WHAT YOU ARE ASKED TO DO:
Write down every entry below once more, exactly.

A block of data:
■ ■ ■ ■
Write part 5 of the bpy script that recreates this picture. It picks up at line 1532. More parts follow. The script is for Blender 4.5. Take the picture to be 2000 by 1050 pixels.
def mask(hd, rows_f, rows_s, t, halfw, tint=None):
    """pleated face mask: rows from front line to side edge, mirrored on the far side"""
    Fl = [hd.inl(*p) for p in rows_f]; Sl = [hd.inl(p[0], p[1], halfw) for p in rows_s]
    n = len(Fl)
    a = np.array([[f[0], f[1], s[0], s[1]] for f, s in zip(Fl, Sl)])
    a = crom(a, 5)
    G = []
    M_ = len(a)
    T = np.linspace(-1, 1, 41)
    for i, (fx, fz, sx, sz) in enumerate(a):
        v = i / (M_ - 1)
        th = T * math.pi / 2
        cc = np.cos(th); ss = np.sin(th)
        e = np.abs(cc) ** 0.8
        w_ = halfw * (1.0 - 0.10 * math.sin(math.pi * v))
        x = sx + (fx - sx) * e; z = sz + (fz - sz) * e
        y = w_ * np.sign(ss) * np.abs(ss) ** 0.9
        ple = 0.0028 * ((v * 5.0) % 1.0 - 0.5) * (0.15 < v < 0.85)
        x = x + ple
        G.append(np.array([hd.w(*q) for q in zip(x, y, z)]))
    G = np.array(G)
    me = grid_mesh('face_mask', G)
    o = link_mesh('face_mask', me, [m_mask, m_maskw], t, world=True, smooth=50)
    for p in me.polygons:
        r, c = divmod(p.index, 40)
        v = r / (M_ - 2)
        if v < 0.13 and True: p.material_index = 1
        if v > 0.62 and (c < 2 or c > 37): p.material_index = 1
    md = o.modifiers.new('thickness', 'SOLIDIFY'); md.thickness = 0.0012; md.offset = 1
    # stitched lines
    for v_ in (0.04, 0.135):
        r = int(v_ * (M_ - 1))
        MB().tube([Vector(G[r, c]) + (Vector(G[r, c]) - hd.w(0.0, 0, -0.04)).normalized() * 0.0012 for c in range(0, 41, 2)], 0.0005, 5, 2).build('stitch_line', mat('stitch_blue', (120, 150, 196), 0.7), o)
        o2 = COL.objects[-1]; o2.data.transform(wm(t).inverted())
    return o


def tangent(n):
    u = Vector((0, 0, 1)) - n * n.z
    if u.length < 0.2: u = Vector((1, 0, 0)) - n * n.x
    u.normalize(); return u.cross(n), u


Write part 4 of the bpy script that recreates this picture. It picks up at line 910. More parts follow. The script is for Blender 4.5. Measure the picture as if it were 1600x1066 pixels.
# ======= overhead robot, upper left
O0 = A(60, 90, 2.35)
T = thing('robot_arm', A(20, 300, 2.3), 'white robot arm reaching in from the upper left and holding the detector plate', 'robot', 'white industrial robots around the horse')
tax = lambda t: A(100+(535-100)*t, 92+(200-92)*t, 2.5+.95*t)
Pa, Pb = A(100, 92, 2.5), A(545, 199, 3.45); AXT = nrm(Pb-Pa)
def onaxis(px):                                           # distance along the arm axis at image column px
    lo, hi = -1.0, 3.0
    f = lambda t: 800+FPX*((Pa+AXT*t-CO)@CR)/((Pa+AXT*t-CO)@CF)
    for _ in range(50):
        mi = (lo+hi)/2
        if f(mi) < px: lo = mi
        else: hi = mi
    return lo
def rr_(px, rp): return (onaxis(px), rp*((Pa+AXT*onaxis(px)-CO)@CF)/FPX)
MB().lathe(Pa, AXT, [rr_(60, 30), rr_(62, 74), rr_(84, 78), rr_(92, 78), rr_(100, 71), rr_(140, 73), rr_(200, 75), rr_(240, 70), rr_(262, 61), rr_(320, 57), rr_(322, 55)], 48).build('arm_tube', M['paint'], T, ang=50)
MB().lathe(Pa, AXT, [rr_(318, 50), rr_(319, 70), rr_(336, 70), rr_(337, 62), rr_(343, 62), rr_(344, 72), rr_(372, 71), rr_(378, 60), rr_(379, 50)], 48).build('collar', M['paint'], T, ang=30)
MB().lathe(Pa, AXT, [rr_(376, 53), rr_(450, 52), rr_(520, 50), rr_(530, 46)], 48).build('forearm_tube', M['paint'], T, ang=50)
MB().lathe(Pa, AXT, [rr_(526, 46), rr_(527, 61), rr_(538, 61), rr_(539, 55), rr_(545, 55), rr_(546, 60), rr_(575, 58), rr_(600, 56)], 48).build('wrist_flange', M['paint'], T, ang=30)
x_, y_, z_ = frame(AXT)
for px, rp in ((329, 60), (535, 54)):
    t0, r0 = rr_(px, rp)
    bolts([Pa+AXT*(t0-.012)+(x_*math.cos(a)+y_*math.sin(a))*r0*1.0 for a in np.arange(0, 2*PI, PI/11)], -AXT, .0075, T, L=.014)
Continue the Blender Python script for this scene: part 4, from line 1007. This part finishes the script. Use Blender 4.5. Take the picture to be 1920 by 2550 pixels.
■ ■ ■ ■
ANSWER TO THIS PROBLEM:
Write part 5 of the bpy script that recreates this picture. It picks up at line 1532. More parts follow. The script is for Blender 4.5. Take the picture to be 2000 by 1050 pixels.
def mask(hd, rows_f, rows_s, t, halfw, tint=None):
    """pleated face mask: rows from front line to side edge, mirrored on the far side"""
    Fl = [hd.inl(*p) for p in rows_f]; Sl = [hd.inl(p[0], p[1], halfw) for p in rows_s]
    n = len(Fl)
    a = np.array([[f[0], f[1], s[0], s[1]] for f, s in zip(Fl, Sl)])
    a = crom(a, 5)
    G = []
    M_ = len(a)
    T = np.linspace(-1, 1, 41)
    for i, (fx, fz, sx, sz) in enumerate(a):
        v = i / (M_ - 1)
        th = T * math.pi / 2
        cc = np.cos(th); ss = np.sin(th)
        e = np.abs(cc) ** 0.8
        w_ = halfw * (1.0 - 0.10 * math.sin(math.pi * v))
        x = sx + (fx - sx) * e; z = sz + (fz - sz) * e
        y = w_ * np.sign(ss) * np.abs(ss) ** 0.9
        ple = 0.0028 * ((v * 5.0) % 1.0 - 0.5) * (0.15 < v < 0.85)
        x = x + ple
        G.append(np.array([hd.w(*q) for q in zip(x, y, z)]))
    G = np.array(G)
    me = grid_mesh('face_mask', G)
    o = link_mesh('face_mask', me, [m_mask, m_maskw], t, world=True, smooth=50)
    for p in me.polygons:
        r, c = divmod(p.index, 40)
        v = r / (M_ - 2)
        if v < 0.13 and True: p.material_index = 1
        if v > 0.62 and (c < 2 or c > 37): p.material_index = 1
    md = o.modifiers.new('thickness', 'SOLIDIFY'); md.thickness = 0.0012; md.offset = 1
    # stitched lines
    for v_ in (0.04, 0.135):
        r = int(v_ * (M_ - 1))
        MB().tube([Vector(G[r, c]) + (Vector(G[r, c]) - hd.w(0.0, 0, -0.04)).normalized() * 0.0012 for c in range(0, 41, 2)], 0.0005, 5, 2).build('stitch_line', mat('stitch_blue', (120, 150, 196), 0.7), o)
        o2 = COL.objects[-1]; o2.data.transform(wm(t).inverted())
    return o


def tangent(n):
    u = Vector((0, 0, 1)) - n * n.z
    if u.length < 0.2: u = Vector((1, 0, 0)) - n * n.x
    u.normalize(); return u.cross(n), u


Write part 4 of the bpy script that recreates this picture. It picks up at line 910. More parts follow. The script is for Blender 4.5. Measure the picture as if it were 1600x1066 pixels.
# ======= overhead robot, upper left
O0 = A(60, 90, 2.35)
T = thing('robot_arm', A(20, 300, 2.3), 'white robot arm reaching in from the upper left and holding the detector plate', 'robot', 'white industrial robots around the horse')
tax = lambda t: A(100+(535-100)*t, 92+(200-92)*t, 2.5+.95*t)
Pa, Pb = A(100, 92, 2.5), A(545, 199, 3.45); AXT = nrm(Pb-Pa)
def onaxis(px):                                           # distance along the arm axis at image column px
    lo, hi = -1.0, 3.0
    f = lambda t: 800+FPX*((Pa+AXT*t-CO)@CR)/((Pa+AXT*t-CO)@CF)
    for _ in range(50):
        mi = (lo+hi)/2
        if f(mi) < px: lo = mi
        else: hi = mi
    return lo
def rr_(px, rp): return (onaxis(px), rp*((Pa+AXT*onaxis(px)-CO)@CF)/FPX)
MB().lathe(Pa, AXT, [rr_(60, 30), rr_(62, 74), rr_(84, 78), rr_(92, 78), rr_(100, 71), rr_(140, 73), rr_(200, 75), rr_(240, 70), rr_(262, 61), rr_(320, 57), rr_(322, 55)], 48).build('arm_tube', M['paint'], T, ang=50)
MB().lathe(Pa, AXT, [rr_(318, 50), rr_(319, 70), rr_(336, 70), rr_(337, 62), rr_(343, 62), rr_(344, 72), rr_(372, 71), rr_(378, 60), rr_(379, 50)], 48).build('collar', M['paint'], T, ang=30)
MB().lathe(Pa, AXT, [rr_(376, 53), rr_(450, 52), rr_(520, 50), rr_(530, 46)], 48).build('forearm_tube', M['paint'], T, ang=50)
MB().lathe(Pa, AXT, [rr_(526, 46), rr_(527, 61), rr_(538, 61), rr_(539, 55), rr_(545, 55), rr_(546, 60), rr_(575, 58), rr_(600, 56)], 48).build('wrist_flange', M['paint'], T, ang=30)
x_, y_, z_ = frame(AXT)
for px, rp in ((329, 60), (535, 54)):
    t0, r0 = rr_(px, rp)
    bolts([Pa+AXT*(t0-.012)+(x_*math.cos(a)+y_*math.sin(a))*r0*1.0 for a in np.arange(0, 2*PI, PI/11)], -AXT, .0075, T, L=.014)
Continue the Blender Python script for this scene: part 4, from line 1007. This part finishes the script. Use Blender 4.5. Take the picture to be 1920 by 2550 pixels.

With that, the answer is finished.